Return the listing below exactly, with the pictures dropped.

#### Material supplied ####

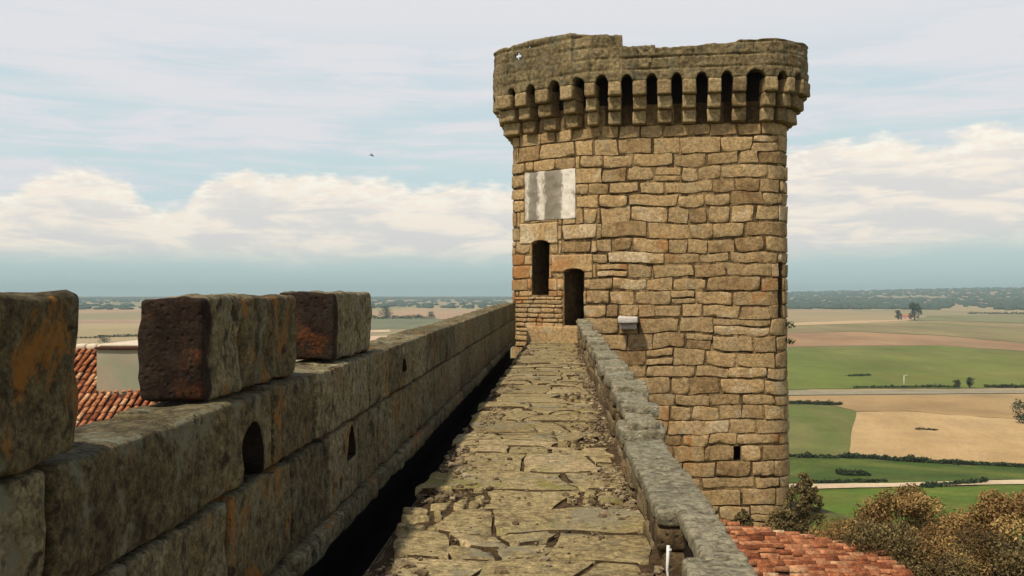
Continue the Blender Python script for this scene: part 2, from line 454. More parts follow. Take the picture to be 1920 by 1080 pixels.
def sheet(name, pix, col, lift, c2=None, sc=.02, stretch=(1, 1, 1), var=.45, sub=True):
    """a field or road lying on the plain, given by the outline of its edge"""
    mb = MB(); P = []
    n = len(pix)
    for i in range(n):
        a, b_ = pix[i], pix[(i + 1) % n]
        A0, B0 = at_z(a[0], a[1], GZ + lift), at_z(b_[0], b_[1], GZ + lift)
        st = 24 if sub else 8
        for q in range(st):
            p = A0.lerp(B0, q / st)
            wv = min(1, 4 * min(q, st - q) / st) if q else 0
            yy = p.y * (.016 if sub else .004) * wv
            P.append((p.x + noise.noise(Vector((p.y * 8 / p.y, p.y * .02, lift))) * p.y * .006 * wv, p.y + (noise.noise(Vector((p.x * 14 / p.y, 2, lift * 9))) * .7 + noise.noise(Vector((p.x * 50 / p.y, 5, lift * 9))) * .4) * yy, GZ + lift))
    mb.add(P, [tuple(range(len(P)))][::1])
    me_n = mb
    col = tuple(x * .86 for x in col); c2 = tuple(x * .9 for x in c2) if c2 else None
    o = me_n.build(name, field_mat(name + ' surface', col, c2 or tuple(x * 1.15 for x in col), sc, stretch, var))
    bm = bmesh.new(); bm.from_mesh(o.data)
    for f in bm.faces:
        f.normal_update()
        if f.normal.z < 0: f.normal_flip()
    bm.to_mesh(o.data); bm.free()
    tag(o, kind='structure')
    return o
# ---- right of the tower, near to far
ST = (1, .35, 1)
sheet('grass_field', [(1380, 1010), (1380, 916), (1520, 916), (1935, 908), (1935, 1000)], (.085, .15, .012), .10, (.15, .16, .025), .03)
sheet('track', [(1440, 917), (1440, 907), (1530, 907), (1680, 905), (1935, 899), (1935, 907), (1690, 912), (1530, 916)], (.58, .46, .29), .30, sub=False)
sheet('meadow', [(1440, 906), (1440, 860), (1600, 860), (1740, 868), (1935, 876), (1935, 898), (1680, 904)], (.05, .09, .010), .14, (.12, .14, .022), .025)
sheet('green_field', [(1440, 859), (1440, 758), (1560, 760), (1606, 772), (1590, 857)], (.12, .155, .028), .18, (.20, .18, .06), .012, ST)
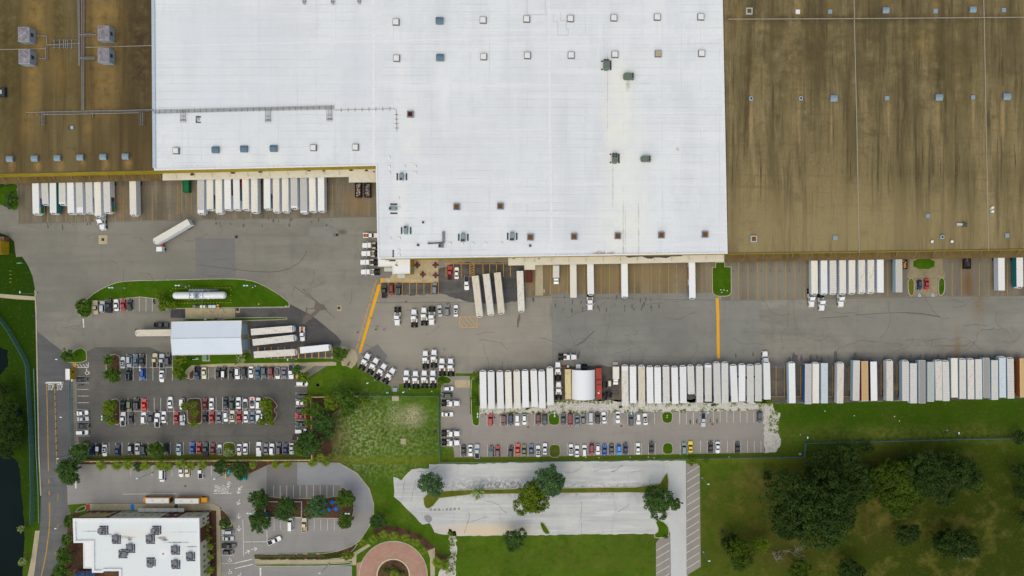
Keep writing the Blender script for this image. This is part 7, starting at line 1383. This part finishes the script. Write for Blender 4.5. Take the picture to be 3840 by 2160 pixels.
def poles(place, axis, lst):
    it = []
    for a in lst:
        o = pole(*a); px, py = T[a[0]](a[1], a[2]); it.append((o, 'twin headed light pole' if len(a) > 4 and a[4] else 'light pole', px if axis == 'x' else py))
    label_row(it, place, axis)
poles('around the gas tank island', 'x', [('H',300,1050,90),('H',1670,962,0,True),('I',100,928,0,True),('I',1130,930,0,True)])
poles('standing by the left car park', 'x', [('O',32,365,0),('O',1742,550,90,True),('R',120,455,0),('O',375,812,90),('R',975,468,90,True),('S',60,460,90,True),('S',1612,435,90,True),('J',1765,862,90),('BA',662,62,0)])
poles('on the grass below the tractors', 'x', [('K',412,1188,200),('K',955,1325,200)])
poles('along the gravel strip', 'x', [('U',682,715,90,True),('U',1993,700,90,True),('V',1248,705,90,True),('W',792,462,90,True)])
poles('beside the angled parking strip', 'y', [('BE',2052,365,0,False,10),('BE',2062,1273,0,False,10)])
poles('on the field fence line', 'x', [('BF',829,355,90,False,9,True),('BF',2038,319,90,False,9,True)])
poles('around the school car park', 'x', [('BA',672,888,180),('BB',248,297,180),('BB',1160,298,200),('BC',170,710,0,True),('BC',1330,713,0,True),('BC',1020,1410,200)])
sg = empty('road_sign', (*P2(*T['H'](290,590),2.5), 0)); tag(sg, 'pale green flat sign board on the lawn at the yard entrance', 'sign'); MB().tube((0,0,0),(0,0,2.4),.06).build('post', POLE, sg); MB().add([(-1.4,-.15,2.4),(0,.25,2.4),(1.4,.1,2.4),(0,-.2,2.4),(-1.4,-.15,2.47),(0,.25,2.47),(1.4,.1,2.47),(0,-.2,2.47)],[(3,2,1,0),(4,5,6,7),(0,1,5,4),(1,2,6,5),(2,3,7,6),(3,0,4,7)]).build('sign_board', flat('sign_green',(120,160,140)), sg)
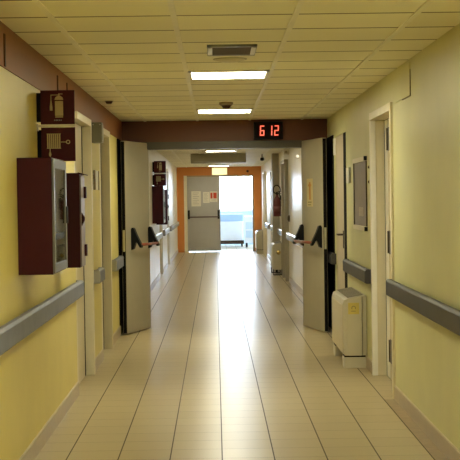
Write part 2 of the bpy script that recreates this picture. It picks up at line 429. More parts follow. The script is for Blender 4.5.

####

(Correct response):
Continue the Blender Python script for this scene: part 2, from line 454. More parts follow. Take the picture to be 1920 by 1080 pixels.
def sheet(name, pix, col, lift, c2=None, sc=.02, stretch=(1, 1, 1), var=.45, sub=True):
    """a field or road lying on the plain, given by the outline of its edge"""
    mb = MB(); P = []
    n = len(pix)
    for i in range(n):
        a, b_ = pix[i], pix[(i + 1) % n]
        A0, B0 = at_z(a[0], a[1], GZ + lift), at_z(b_[0], b_[1], GZ + lift)
        st = 24 if sub else 8
        for q in range(st):
            p = A0.lerp(B0, q / st)
            wv = min(1, 4 * min(q, st - q) / st) if q else 0
            yy = p.y * (.016 if sub else .004) * wv
            P.append((p.x + noise.noise(Vector((p.y * 8 / p.y, p.y * .02, lift))) * p.y * .006 * wv, p.y + (noise.noise(Vector((p.x * 14 / p.y, 2, lift * 9))) * .7 + noise.noise(Vector((p.x * 50 / p.y, 5, lift * 9))) * .4) * yy, GZ + lift))
    mb.add(P, [tuple(range(len(P)))][::1])
    me_n = mb
    col = tuple(x * .86 for x in col); c2 = tuple(x * .9 for x in c2) if c2 else None
    o = me_n.build(name, field_mat(name + ' surface', col, c2 or tuple(x * 1.15 for x in col), sc, stretch, var))
    bm = bmesh.new(); bm.from_mesh(o.data)
    for f in bm.faces:
        f.normal_update()
        if f.normal.z < 0: f.normal_flip()
    bm.to_mesh(o.data); bm.free()
    tag(o, kind='structure')
    return o
# ---- right of the tower, near to far
ST = (1, .35, 1)
sheet('grass_field', [(1380, 1010), (1380, 916), (1520, 916), (1935, 908), (1935, 1000)], (.085, .15, .012), .10, (.15, .16, .025), .03)
sheet('track', [(1440, 917), (1440, 907), (1530, 907), (1680, 905), (1935, 899), (1935, 907), (1690, 912), (1530, 916)], (.58, .46, .29), .30, sub=False)
sheet('meadow', [(1440, 906), (1440, 860), (1600, 860), (1740, 868), (1935, 876), (1935, 898), (1680, 904)], (.05, .09, .010), .14, (.12, .14, .022), .025)
sheet('green_field', [(1440, 859), (1440, 758), (1560, 760), (1606, 772), (1590, 857)], (.12, .155, .028), .18, (.20, .18, .06), .012, ST)
Keep writing the Blender script for this image. This is part 7, starting at line 1383. This part finishes the script. Write for Blender 4.5. Take the picture to be 3840 by 2160 pixels.
def poles(place, axis, lst):
    it = []
    for a in lst:
        o = pole(*a); px, py = T[a[0]](a[1], a[2]); it.append((o, 'twin headed light pole' if len(a) > 4 and a[4] else 'light pole', px if axis == 'x' else py))
    label_row(it, place, axis)
poles('around the gas tank island', 'x', [('H',300,1050,90),('H',1670,962,0,True),('I',100,928,0,True),('I',1130,930,0,True)])
poles('standing by the left car park', 'x', [('O',32,365,0),('O',1742,550,90,True),('R',120,455,0),('O',375,812,90),('R',975,468,90,True),('S',60,460,90,True),('S',1612,435,90,True),('J',1765,862,90),('BA',662,62,0)])
poles('on the grass below the tractors', 'x', [('K',412,1188,200),('K',955,1325,200)])
poles('along the gravel strip', 'x', [('U',682,715,90,True),('U',1993,700,90,True),('V',1248,705,90,True),('W',792,462,90,True)])
poles('beside the angled parking strip', 'y', [('BE',2052,365,0,False,10),('BE',2062,1273,0,False,10)])
poles('on the field fence line', 'x', [('BF',829,355,90,False,9,True),('BF',2038,319,90,False,9,True)])
poles('around the school car park', 'x', [('BA',672,888,180),('BB',248,297,180),('BB',1160,298,200),('BC',170,710,0,True),('BC',1330,713,0,True),('BC',1020,1410,200)])
sg = empty('road_sign', (*P2(*T['H'](290,590),2.5), 0)); tag(sg, 'pale green flat sign board on the lawn at the yard entrance', 'sign'); MB().tube((0,0,0),(0,0,2.4),.06).build('post', POLE, sg); MB().add([(-1.4,-.15,2.4),(0,.25,2.4),(1.4,.1,2.4),(0,-.2,2.4),(-1.4,-.15,2.47),(0,.25,2.47),(1.4,.1,2.47),(0,-.2,2.47)],[(3,2,1,0),(4,5,6,7),(0,1,5,4),(1,2,6,5),(2,3,7,6),(3,0,4,7)]).build('sign_board', flat('sign_green',(120,160,140)), sg)
Write part 2 of the bpy script that recreates this picture. It picks up at line 429. More parts follow. The script is for Blender 4.5.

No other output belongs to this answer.